- _Supplied information_
+++

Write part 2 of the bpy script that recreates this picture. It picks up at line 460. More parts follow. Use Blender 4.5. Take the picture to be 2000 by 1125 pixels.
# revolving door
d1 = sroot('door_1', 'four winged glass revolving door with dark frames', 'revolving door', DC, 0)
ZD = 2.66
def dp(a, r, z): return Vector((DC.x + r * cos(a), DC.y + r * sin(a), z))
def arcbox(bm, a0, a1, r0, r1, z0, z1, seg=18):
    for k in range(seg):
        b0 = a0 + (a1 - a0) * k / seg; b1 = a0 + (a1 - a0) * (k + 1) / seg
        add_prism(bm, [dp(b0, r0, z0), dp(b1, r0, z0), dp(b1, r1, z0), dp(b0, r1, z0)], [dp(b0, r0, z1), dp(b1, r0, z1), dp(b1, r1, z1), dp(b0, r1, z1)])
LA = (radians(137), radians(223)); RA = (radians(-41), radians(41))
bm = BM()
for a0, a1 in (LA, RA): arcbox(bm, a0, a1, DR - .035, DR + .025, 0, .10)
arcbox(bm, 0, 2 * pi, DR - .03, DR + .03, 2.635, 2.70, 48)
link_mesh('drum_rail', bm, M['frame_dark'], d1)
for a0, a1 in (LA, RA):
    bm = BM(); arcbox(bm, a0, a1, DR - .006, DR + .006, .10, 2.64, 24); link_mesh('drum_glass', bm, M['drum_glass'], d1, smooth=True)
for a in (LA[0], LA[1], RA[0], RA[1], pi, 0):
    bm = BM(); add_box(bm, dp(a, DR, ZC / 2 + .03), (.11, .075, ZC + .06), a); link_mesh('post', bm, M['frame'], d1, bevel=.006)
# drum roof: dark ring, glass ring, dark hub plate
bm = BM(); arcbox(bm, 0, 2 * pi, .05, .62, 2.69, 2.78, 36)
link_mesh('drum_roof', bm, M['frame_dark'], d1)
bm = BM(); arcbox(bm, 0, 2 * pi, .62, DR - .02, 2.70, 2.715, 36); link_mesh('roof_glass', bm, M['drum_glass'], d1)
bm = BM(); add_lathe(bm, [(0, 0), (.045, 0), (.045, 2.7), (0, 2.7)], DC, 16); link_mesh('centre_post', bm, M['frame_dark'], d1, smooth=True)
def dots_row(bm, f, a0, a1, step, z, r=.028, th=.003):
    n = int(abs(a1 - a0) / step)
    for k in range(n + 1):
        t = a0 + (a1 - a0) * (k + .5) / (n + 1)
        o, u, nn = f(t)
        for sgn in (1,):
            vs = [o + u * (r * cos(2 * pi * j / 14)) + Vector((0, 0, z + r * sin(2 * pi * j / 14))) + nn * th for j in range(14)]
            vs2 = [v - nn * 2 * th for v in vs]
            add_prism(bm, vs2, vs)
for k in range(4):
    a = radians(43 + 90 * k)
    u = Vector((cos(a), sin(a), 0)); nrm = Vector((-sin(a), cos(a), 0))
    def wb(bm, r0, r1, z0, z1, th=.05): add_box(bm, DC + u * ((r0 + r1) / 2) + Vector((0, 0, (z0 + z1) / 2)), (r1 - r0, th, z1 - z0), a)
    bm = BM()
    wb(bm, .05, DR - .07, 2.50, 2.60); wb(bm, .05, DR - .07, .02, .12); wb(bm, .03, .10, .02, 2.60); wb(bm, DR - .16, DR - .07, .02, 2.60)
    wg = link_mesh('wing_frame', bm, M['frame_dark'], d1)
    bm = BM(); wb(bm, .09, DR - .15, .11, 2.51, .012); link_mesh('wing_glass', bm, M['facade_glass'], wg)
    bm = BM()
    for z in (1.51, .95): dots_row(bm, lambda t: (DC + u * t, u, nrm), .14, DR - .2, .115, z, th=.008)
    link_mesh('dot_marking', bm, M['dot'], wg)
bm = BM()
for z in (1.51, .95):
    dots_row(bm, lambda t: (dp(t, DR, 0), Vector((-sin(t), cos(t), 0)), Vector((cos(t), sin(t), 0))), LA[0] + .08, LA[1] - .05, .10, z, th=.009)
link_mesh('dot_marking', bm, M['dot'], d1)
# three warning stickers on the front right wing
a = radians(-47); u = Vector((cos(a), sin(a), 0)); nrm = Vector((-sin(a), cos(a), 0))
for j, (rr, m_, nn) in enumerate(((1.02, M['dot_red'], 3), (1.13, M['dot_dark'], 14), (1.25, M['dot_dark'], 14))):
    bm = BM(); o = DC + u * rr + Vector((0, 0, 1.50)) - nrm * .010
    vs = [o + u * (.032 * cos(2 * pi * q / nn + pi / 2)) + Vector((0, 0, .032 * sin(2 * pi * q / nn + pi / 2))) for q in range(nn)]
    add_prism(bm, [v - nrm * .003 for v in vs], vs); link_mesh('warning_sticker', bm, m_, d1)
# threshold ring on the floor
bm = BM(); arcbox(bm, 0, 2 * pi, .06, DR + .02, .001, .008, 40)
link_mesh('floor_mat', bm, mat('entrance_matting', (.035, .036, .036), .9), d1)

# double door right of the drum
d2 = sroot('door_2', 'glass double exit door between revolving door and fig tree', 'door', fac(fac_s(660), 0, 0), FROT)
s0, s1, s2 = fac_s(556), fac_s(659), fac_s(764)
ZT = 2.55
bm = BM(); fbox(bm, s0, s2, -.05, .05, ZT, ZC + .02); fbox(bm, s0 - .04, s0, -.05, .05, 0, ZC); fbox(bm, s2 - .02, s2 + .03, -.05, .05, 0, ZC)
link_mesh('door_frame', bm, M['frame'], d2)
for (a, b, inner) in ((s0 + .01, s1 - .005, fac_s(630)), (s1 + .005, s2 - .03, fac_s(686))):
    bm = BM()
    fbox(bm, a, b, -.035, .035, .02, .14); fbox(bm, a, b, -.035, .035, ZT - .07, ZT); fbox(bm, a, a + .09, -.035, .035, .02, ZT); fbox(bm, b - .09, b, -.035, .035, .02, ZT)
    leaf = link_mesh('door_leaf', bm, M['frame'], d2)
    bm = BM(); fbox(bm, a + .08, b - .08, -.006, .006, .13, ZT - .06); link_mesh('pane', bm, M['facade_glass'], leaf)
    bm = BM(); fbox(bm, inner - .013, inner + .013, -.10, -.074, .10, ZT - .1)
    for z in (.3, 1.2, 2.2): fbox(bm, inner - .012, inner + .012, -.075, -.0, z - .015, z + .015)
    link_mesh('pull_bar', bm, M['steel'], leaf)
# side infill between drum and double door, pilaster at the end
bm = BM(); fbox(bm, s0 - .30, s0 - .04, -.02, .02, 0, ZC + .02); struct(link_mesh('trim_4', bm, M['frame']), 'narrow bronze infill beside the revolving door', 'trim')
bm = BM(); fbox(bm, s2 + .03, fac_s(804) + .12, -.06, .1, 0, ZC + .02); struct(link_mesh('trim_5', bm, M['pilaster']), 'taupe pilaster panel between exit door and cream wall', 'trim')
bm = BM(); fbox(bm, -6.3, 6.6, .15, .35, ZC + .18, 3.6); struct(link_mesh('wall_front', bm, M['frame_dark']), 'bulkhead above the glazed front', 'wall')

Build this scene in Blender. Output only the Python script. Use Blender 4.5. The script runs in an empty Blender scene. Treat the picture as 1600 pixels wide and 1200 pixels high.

+++

- _Exercise directions_
Identify the lines that hold the word "script". Copy every one of them.

- _Task solution_
Write part 2 of the bpy script that recreates this picture. It picks up at line 460. More parts follow. Use Blender 4.5. Take the picture to be 2000 by 1125 pixels.
Build this scene in Blender. Output only the Python script. Use Blender 4.5. The script runs in an empty Blender scene. Treat the picture as 1600 pixels wide and 1200 pixels high.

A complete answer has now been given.